Sevgili blog arkadaşlarım YAŞAMIN KIYISINDA ve HÜSEYİN USTA mimlemişler beni. Zevkle cevaplıyorum, teşekkürler.
"sizden anılarınızla,anılarınızın değeriyle ve onları yüklediğiniz eşyalarla ilgili bir yazı yazmanızı istiyorum"
Kurgulayarak öyküleştirdiğim ya da değiştirmeden, olduğu gibi yazdığım anılarımı blogumda okuyorsunuzdur zaman zaman.
Anılarım; yaşanmışlıklarım yani geçmişim. Her birisi ayrı değere sahip hayatımda. Hatırladıkça, ister üzüntü ister mutluluk versinler, üst üste birikip beni ben yaptıkları için önemli anılarım.
Yaşattıklarıyla, bazen benden bir şeyler götürürken, kişiliğimi, hayata karşı duruşumu oluşturdukları için değerli tüm anılarım.
En iyisi; bizim için çok önemli olan, ondan sonraki hiçbir arabamızın onun yerini dolduramadığı ilk arabamız - hörby- ile bir iki anımızı anlatayım. (arabayı eşya kabul edebiliriz di mi?:)

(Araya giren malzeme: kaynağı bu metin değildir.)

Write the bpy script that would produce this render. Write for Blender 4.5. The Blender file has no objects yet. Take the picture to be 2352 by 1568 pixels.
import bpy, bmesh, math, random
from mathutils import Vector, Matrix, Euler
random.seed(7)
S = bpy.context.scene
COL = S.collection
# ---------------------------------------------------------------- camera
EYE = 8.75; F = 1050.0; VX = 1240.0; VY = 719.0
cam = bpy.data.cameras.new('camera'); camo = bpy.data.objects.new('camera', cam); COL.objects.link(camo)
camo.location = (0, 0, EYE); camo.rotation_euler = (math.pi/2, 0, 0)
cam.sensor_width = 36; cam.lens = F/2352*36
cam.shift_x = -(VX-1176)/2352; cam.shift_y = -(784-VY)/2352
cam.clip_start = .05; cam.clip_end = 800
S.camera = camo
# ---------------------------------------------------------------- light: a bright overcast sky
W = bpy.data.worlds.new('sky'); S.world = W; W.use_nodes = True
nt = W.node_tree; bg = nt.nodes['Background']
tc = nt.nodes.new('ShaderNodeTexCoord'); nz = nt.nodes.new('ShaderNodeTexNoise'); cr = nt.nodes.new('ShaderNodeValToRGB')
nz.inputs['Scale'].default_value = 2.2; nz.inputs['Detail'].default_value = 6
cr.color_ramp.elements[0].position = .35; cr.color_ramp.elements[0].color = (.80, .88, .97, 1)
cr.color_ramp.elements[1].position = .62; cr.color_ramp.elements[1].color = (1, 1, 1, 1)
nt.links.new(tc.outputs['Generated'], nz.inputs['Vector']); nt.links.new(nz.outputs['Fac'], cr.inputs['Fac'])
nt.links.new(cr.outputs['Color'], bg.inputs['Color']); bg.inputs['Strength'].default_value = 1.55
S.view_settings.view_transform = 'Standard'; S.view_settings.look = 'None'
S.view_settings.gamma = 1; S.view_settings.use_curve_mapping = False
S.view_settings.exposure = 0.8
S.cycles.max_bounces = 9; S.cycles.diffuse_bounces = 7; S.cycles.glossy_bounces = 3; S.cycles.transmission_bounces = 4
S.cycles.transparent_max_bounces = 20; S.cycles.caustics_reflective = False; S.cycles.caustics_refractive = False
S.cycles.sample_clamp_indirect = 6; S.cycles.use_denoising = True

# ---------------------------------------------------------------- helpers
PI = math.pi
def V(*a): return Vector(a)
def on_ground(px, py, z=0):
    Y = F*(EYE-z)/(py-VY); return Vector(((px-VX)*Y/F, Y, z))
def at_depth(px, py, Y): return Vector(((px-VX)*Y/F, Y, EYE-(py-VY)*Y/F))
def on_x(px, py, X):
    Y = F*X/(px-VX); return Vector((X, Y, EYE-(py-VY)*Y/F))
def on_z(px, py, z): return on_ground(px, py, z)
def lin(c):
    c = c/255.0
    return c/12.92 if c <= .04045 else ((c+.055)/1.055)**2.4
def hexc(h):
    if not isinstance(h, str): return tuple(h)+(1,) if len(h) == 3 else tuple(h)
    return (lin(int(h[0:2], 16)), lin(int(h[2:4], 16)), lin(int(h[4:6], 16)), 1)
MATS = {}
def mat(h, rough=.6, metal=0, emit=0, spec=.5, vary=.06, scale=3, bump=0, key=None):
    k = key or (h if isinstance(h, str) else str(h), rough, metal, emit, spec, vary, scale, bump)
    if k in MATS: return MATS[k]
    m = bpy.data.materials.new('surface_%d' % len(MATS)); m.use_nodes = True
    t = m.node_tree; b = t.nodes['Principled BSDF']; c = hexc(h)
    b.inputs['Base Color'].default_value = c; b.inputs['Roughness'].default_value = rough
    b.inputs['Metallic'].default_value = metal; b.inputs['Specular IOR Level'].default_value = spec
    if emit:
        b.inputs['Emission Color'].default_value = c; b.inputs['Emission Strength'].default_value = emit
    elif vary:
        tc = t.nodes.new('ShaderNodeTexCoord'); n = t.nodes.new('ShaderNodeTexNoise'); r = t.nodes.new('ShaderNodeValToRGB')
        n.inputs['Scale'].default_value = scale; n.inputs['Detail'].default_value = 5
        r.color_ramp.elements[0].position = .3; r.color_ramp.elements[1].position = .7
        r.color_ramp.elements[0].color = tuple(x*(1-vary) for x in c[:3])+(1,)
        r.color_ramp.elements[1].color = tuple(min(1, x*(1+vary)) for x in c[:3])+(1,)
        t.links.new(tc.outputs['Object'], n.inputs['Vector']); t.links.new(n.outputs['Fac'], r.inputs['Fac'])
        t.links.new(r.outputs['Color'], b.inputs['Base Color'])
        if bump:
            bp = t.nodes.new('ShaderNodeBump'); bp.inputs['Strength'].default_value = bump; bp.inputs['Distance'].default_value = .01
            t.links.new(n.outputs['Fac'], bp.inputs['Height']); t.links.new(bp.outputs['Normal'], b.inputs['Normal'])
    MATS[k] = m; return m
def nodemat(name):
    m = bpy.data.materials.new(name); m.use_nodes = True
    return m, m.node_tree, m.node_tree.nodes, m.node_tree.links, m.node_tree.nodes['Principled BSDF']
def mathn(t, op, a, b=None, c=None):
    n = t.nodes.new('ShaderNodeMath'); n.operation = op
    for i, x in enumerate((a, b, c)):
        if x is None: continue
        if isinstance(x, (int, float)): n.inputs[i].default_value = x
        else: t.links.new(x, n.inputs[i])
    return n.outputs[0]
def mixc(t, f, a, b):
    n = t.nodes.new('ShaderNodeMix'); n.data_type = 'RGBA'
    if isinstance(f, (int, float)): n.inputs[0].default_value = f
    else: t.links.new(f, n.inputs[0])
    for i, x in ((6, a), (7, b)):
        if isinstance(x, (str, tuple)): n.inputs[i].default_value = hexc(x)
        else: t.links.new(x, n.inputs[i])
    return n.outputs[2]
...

Daha çocuklarımız küçücüktü Alper bebekti hatta, eski model Kırmızı Opel Ascona marka arabamızı aldığımızda. Yıllarca kullandık. Öyle ki artık her yeri dökülüyordu ama sevgiyle bağlıydık tıpkı aileden biri gibi. "Hadi kızım derdik" bindiğimizde "uçur bizi" Türkiye'nin hemen her yerini gezdik onunla bizi hiç yolda bırakmadı.
Çok ta hız yapardı. Bir yolculuğumuzda; mersedes bir arabanın sürücüsü, onu geçiyor olmamızı onuruna yedirememişti de yarışa tutuşmuştu bizimle. E serde gençlik var, biz de altta kalır mıyız, bastık gaza. Sonunda bir benzincide yakaladı bizi mersedesin sürücüsü. Sağını solunu döne döne inceledi arabamızın. Bir haline baktı bir yaptığı hıza, sonunda dayanamadı geldi yanımıza, bu arabayla nasıl bu hıza ulaşabildiğimize hayret etiğini söyledi.
Engebeli dağ yollarına, çamurlu toprak yollara sürdük gıkını çıkarmadı.
Bir keresinde de; uzun bir yolculuktan dönerken homurdanmaya başladı bizim hörby. Hava kararmış çocuklar küçük, yolda kalsak ne yaparız iki çocukla diye panik içindeyim. "hadi kızım yapma bunu, bırakma bize bu ıssız yerlerde" diye yalvardım yol boyunca :)) Saatlerce ıhlaya tıslaya geldi ve evimize 50 metre kala stop etti ama sonunda bizi evimize getirmişti.
Yıllar sonra sattığımızda çocukların, evden aileden biri ayrılmış gibi gözyaşı döktüklerini hatırlıyorum. Ve hiçbir arabamız onun yerini alamadı.